--- JOB ---
Starting at the first line of the data, please print exactly those lines through the one that holds "scn.camera = cam", omitting every picture.

--- GIVEN RECORDS ---
## START
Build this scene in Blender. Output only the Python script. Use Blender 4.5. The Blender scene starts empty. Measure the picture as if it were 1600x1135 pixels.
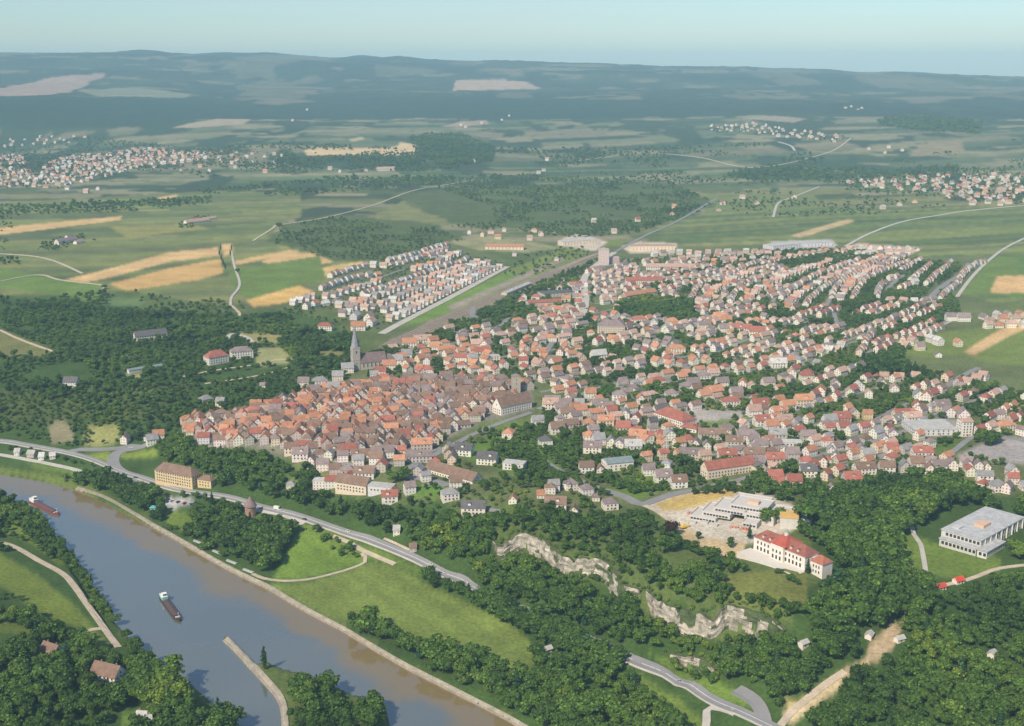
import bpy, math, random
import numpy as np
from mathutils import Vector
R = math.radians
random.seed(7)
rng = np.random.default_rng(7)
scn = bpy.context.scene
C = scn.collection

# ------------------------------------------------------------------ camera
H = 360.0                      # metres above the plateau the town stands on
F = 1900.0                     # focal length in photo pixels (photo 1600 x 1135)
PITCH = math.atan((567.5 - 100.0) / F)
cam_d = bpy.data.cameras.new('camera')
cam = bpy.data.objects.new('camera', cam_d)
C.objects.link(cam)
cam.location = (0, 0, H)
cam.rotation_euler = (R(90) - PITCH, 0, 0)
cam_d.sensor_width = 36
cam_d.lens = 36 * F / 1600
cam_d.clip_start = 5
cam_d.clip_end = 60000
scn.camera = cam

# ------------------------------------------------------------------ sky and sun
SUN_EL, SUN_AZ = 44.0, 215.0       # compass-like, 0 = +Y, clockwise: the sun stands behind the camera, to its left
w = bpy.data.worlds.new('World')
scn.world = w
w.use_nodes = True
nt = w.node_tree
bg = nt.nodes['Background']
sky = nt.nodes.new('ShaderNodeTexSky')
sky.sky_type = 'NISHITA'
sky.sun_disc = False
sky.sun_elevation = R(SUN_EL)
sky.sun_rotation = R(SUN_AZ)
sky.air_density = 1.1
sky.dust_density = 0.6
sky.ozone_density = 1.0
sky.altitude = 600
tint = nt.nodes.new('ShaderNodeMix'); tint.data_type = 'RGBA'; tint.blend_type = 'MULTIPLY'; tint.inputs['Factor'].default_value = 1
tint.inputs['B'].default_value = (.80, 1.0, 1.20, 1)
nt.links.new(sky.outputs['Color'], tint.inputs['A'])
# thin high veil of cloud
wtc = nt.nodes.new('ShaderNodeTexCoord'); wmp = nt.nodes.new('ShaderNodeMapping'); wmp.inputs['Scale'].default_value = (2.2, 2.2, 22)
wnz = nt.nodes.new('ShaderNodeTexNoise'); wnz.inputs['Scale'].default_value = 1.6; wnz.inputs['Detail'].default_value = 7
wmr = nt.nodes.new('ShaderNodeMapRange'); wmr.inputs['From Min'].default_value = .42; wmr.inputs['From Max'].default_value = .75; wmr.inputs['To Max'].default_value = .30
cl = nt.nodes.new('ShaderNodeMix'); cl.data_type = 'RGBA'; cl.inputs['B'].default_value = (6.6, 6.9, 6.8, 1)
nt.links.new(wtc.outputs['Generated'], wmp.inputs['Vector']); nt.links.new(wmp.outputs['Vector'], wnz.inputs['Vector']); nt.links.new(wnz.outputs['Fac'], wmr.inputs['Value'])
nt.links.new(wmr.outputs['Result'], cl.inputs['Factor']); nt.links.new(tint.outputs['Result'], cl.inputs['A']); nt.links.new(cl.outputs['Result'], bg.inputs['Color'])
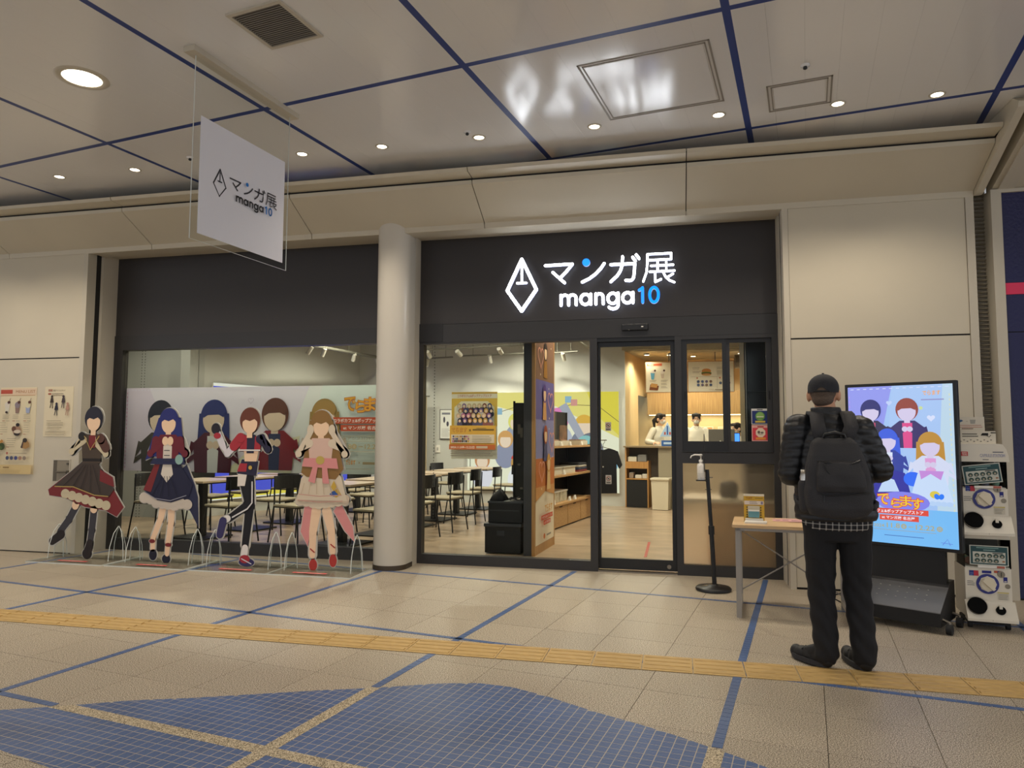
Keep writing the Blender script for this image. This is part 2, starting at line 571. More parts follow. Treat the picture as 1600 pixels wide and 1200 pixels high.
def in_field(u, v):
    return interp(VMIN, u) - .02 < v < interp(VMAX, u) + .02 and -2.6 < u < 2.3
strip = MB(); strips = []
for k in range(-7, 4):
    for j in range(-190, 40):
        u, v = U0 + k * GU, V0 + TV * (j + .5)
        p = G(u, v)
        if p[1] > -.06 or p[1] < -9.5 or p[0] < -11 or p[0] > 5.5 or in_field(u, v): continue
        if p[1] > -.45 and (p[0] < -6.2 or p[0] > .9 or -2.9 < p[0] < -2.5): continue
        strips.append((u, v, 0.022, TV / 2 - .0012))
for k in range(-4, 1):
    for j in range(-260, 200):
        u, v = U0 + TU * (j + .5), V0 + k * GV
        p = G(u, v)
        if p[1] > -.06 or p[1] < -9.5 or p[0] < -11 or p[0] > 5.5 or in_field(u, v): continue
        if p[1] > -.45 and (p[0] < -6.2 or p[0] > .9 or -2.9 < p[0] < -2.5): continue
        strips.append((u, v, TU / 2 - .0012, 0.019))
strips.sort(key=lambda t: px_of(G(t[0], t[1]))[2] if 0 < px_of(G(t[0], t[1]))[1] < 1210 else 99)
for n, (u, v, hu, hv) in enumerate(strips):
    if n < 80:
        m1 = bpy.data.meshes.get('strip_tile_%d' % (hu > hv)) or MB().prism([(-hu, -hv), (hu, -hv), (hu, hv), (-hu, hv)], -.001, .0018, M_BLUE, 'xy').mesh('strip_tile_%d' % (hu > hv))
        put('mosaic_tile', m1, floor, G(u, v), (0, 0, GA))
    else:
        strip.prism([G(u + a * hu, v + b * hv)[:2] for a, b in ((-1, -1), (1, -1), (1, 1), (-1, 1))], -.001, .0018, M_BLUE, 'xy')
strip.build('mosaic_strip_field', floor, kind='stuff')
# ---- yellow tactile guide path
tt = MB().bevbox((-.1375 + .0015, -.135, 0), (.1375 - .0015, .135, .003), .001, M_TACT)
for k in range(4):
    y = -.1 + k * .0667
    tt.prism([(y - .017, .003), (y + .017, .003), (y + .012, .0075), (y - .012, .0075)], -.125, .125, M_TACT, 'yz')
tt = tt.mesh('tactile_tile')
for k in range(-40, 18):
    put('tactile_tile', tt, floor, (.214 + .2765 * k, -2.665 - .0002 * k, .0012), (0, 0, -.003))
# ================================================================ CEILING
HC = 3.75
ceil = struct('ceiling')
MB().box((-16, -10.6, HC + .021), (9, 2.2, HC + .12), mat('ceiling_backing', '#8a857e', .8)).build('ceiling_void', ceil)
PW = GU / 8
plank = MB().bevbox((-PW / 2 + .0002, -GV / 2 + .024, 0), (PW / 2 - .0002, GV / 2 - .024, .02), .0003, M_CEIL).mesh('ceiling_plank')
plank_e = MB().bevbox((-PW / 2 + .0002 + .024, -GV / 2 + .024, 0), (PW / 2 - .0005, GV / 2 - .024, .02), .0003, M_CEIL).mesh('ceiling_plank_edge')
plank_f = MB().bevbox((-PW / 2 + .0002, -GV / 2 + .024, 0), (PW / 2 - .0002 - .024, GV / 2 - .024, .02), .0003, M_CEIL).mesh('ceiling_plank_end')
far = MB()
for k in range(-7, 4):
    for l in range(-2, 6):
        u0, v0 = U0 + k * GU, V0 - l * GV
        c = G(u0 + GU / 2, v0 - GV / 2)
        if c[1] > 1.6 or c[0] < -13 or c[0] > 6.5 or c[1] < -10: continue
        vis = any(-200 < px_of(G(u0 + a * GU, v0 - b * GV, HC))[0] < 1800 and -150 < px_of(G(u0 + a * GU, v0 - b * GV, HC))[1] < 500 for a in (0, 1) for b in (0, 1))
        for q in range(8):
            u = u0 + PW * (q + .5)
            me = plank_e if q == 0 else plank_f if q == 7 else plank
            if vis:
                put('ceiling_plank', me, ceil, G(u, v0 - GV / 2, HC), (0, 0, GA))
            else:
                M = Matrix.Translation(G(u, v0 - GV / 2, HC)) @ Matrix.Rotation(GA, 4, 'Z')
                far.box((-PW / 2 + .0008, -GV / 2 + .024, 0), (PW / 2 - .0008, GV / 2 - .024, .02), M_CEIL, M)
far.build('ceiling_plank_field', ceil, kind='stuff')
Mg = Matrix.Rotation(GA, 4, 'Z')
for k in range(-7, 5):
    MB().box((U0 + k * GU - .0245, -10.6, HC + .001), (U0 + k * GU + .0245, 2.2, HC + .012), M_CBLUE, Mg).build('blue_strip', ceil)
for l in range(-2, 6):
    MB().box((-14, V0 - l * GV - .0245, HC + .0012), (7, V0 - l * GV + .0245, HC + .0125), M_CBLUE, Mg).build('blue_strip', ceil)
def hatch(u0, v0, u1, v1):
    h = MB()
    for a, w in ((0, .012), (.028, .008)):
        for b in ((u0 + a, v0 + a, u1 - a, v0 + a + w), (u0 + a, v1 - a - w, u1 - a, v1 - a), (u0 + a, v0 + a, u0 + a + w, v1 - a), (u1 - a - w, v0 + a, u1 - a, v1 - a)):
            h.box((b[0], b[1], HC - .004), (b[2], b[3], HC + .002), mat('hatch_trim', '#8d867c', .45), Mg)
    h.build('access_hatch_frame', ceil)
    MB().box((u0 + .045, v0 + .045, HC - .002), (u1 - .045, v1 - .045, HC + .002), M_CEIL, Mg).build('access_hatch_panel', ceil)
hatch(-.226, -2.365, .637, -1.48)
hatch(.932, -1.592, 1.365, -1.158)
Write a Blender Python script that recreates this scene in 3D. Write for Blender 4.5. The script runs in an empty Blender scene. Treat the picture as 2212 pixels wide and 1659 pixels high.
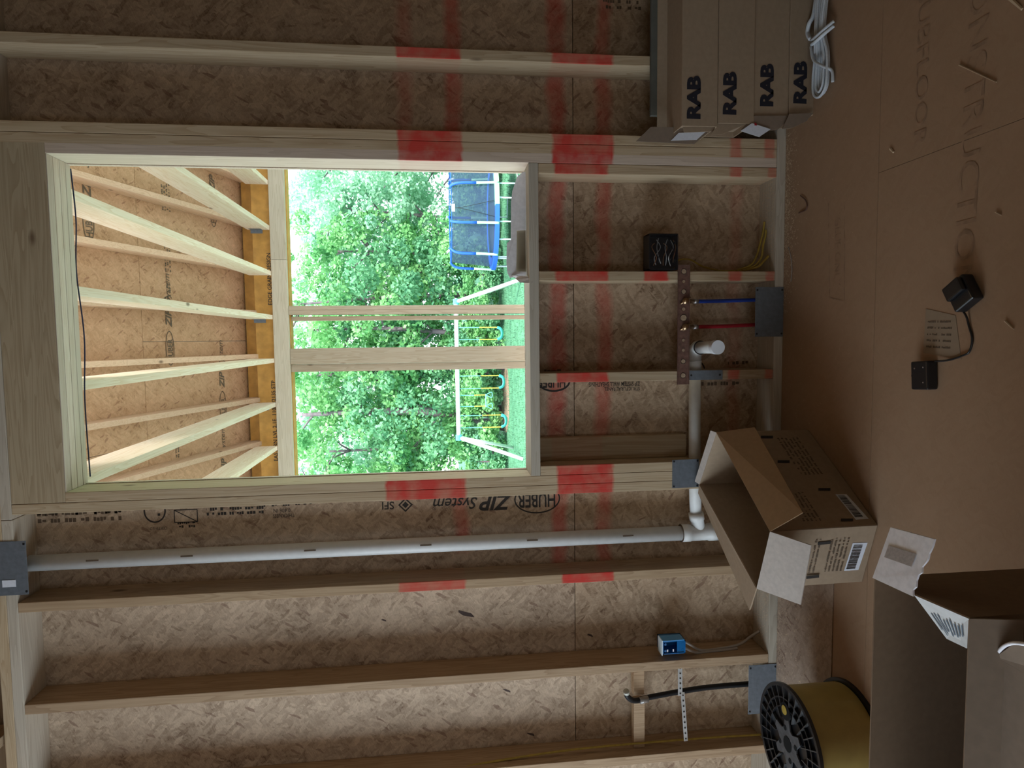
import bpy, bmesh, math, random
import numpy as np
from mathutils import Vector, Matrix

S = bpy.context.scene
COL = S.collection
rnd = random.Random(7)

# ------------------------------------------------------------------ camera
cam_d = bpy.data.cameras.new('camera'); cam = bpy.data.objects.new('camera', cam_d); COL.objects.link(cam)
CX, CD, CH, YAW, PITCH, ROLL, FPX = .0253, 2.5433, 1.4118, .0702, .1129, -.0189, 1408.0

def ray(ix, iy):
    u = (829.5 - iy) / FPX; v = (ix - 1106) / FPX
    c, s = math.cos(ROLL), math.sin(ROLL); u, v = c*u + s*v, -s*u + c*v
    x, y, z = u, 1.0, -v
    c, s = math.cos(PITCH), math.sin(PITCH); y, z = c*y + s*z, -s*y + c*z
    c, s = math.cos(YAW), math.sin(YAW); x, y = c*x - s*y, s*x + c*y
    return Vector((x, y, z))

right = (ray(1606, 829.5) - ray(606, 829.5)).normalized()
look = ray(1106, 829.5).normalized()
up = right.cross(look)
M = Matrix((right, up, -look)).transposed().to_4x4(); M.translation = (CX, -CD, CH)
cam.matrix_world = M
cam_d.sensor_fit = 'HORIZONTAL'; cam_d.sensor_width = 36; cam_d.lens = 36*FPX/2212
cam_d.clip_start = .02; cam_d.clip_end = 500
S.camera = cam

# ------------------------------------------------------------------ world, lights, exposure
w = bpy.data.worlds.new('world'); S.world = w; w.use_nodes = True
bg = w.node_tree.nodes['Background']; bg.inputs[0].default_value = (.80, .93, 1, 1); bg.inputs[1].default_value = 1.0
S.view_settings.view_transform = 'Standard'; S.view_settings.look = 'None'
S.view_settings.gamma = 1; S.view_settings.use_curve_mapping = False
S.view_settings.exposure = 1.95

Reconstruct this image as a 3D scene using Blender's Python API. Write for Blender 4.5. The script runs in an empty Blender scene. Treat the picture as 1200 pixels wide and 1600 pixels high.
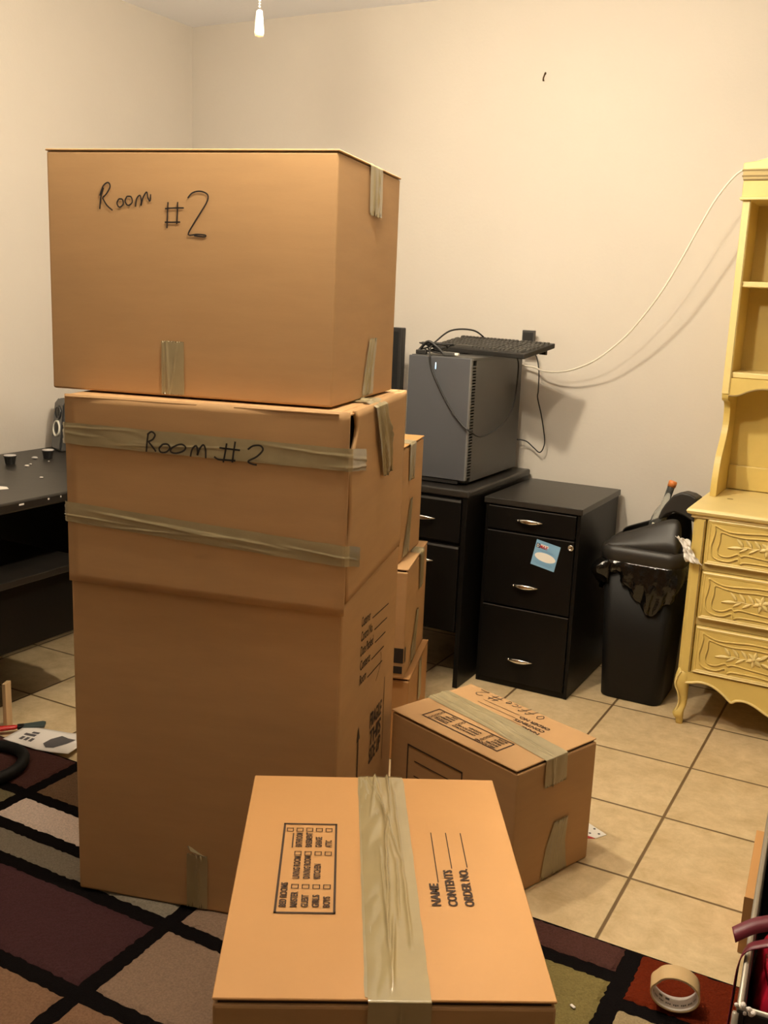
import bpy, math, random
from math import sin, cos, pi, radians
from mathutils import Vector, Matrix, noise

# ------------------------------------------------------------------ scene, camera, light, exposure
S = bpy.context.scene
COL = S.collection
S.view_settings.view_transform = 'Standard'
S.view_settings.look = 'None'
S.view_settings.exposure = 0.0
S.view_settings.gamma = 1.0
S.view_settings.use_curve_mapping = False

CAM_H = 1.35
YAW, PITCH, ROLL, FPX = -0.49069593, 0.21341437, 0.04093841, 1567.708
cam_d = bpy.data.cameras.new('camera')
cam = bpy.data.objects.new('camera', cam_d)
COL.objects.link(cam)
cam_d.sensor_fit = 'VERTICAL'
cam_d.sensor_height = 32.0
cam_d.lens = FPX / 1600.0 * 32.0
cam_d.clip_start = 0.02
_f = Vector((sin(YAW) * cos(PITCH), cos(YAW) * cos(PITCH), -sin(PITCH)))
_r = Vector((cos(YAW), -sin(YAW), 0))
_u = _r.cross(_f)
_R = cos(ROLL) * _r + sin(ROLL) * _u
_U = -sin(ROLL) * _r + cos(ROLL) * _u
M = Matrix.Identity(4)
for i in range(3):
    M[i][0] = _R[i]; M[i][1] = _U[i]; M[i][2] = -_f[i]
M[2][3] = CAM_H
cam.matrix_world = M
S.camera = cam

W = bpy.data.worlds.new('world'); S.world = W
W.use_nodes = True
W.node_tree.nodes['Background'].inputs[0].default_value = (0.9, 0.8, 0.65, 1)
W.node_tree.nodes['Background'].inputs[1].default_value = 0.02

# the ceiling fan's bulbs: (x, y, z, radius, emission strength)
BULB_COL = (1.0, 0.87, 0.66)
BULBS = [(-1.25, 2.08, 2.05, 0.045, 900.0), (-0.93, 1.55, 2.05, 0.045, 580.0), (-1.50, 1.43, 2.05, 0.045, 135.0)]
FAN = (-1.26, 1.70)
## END
--- ANSWER BELOW ---
Build this scene in Blender. Output only the Python script. Use Blender 4.5. The Blender scene starts empty. Measure the picture as if it were 1600x1135 pixels.
import bpy, math, random
import numpy as np
from mathutils import Vector
R = math.radians
random.seed(7)
rng = np.random.default_rng(7)
scn = bpy.context.scene
C = scn.collection

# ------------------------------------------------------------------ camera
H = 360.0                      # metres above the plateau the town stands on
F = 1900.0                     # focal length in photo pixels (photo 1600 x 1135)
PITCH = math.atan((567.5 - 100.0) / F)
cam_d = bpy.data.cameras.new('camera')
cam = bpy.data.objects.new('camera', cam_d)
C.objects.link(cam)
cam.location = (0, 0, H)
cam.rotation_euler = (R(90) - PITCH, 0, 0)
cam_d.sensor_width = 36
cam_d.lens = 36 * F / 1600
cam_d.clip_start = 5
cam_d.clip_end = 60000
scn.camera = cam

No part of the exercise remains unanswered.